■ AVAILABLE DATA
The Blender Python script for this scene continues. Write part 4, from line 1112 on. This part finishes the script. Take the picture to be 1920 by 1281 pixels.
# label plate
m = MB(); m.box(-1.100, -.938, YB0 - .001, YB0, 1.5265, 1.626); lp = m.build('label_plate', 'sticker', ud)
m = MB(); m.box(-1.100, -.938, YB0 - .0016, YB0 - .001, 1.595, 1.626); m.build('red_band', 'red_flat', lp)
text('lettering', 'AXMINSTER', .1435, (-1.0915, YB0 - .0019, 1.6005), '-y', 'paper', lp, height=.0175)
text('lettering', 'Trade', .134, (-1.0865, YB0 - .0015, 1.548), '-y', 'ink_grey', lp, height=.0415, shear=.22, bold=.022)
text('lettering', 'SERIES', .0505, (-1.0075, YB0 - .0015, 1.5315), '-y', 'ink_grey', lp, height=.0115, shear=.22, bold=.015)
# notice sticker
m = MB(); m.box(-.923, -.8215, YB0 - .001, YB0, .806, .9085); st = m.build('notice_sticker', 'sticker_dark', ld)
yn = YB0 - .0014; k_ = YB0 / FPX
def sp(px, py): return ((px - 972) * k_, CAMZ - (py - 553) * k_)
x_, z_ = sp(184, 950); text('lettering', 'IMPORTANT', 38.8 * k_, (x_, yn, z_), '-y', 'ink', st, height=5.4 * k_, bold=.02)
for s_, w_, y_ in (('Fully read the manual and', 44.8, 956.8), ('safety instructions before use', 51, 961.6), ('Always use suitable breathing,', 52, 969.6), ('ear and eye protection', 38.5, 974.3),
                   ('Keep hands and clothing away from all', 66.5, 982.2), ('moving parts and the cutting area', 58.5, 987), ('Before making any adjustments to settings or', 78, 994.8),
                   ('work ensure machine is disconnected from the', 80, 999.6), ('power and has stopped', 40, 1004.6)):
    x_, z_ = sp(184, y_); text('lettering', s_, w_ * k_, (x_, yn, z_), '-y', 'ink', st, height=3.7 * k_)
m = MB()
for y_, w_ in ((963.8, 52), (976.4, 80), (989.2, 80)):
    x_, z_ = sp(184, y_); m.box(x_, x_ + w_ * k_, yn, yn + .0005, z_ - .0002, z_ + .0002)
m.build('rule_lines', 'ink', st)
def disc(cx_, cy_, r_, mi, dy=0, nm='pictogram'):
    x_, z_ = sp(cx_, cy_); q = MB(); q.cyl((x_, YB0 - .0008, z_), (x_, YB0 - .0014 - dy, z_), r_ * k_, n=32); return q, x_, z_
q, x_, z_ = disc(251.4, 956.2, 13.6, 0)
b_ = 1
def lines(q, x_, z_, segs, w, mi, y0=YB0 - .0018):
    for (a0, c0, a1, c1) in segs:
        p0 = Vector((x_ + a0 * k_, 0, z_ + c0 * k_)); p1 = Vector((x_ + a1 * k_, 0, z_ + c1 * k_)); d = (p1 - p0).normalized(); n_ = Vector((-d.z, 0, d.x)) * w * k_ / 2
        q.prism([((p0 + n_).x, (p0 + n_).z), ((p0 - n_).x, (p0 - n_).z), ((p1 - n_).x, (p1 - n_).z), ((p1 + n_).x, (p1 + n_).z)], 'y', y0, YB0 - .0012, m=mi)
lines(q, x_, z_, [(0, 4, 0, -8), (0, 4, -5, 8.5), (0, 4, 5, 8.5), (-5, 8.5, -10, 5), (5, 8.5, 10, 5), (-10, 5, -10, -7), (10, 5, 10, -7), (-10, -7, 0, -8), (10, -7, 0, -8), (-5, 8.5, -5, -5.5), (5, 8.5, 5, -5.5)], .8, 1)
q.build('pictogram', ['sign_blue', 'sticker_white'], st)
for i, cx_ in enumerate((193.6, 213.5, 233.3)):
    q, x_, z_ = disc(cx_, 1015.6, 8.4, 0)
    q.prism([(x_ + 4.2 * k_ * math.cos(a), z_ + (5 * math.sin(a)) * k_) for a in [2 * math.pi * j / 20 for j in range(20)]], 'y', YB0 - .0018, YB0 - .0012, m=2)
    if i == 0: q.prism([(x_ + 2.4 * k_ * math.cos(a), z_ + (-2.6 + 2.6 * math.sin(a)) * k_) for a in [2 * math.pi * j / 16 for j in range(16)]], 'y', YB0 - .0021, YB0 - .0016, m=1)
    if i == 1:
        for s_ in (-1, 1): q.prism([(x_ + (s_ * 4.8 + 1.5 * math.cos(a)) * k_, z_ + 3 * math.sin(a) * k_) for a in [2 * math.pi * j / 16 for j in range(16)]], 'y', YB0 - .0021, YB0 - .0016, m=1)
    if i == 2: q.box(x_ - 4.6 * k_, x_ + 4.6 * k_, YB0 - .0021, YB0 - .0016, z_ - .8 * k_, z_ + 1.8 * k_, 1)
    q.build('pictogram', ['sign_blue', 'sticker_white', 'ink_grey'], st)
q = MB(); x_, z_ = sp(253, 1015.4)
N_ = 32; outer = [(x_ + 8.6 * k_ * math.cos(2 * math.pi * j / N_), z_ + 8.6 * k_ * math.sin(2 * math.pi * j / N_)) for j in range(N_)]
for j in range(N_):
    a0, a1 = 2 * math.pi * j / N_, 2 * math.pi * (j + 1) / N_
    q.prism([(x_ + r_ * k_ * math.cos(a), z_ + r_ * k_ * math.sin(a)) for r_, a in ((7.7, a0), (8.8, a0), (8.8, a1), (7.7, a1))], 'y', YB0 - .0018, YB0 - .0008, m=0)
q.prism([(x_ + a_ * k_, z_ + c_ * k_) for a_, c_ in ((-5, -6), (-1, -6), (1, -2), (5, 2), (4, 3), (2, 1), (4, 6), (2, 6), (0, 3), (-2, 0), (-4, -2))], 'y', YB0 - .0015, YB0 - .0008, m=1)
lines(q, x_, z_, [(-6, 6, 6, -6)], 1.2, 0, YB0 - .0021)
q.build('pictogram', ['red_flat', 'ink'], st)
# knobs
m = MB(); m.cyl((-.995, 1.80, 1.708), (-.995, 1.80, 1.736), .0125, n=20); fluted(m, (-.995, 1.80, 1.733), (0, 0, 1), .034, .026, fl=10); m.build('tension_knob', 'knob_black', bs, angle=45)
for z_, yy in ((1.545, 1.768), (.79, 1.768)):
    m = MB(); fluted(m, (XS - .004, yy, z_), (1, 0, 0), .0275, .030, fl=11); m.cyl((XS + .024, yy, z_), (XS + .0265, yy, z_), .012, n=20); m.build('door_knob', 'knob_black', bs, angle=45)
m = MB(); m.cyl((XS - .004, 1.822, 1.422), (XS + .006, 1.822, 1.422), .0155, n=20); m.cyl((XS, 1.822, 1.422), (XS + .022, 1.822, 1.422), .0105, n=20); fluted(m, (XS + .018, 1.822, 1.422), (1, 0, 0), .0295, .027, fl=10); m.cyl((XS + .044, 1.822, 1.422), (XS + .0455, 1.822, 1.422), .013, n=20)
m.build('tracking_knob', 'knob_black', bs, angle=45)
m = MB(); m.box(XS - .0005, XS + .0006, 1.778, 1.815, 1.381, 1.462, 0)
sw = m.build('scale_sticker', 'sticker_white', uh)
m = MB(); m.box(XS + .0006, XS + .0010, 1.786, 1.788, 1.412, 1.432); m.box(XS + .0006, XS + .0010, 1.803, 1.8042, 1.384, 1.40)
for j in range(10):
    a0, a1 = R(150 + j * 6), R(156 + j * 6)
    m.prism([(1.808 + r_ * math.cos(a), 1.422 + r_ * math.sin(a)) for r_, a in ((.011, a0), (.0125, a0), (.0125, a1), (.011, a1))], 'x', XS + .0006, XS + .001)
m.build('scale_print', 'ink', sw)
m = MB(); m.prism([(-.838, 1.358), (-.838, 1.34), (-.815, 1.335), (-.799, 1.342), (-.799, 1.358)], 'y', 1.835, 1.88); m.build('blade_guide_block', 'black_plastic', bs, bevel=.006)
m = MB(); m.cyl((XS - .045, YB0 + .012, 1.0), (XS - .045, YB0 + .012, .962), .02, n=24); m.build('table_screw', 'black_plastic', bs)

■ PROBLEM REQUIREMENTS
Using the data above, say how many lines include "from". No other reply is needed.

■ PROBLEM SOLUTION
3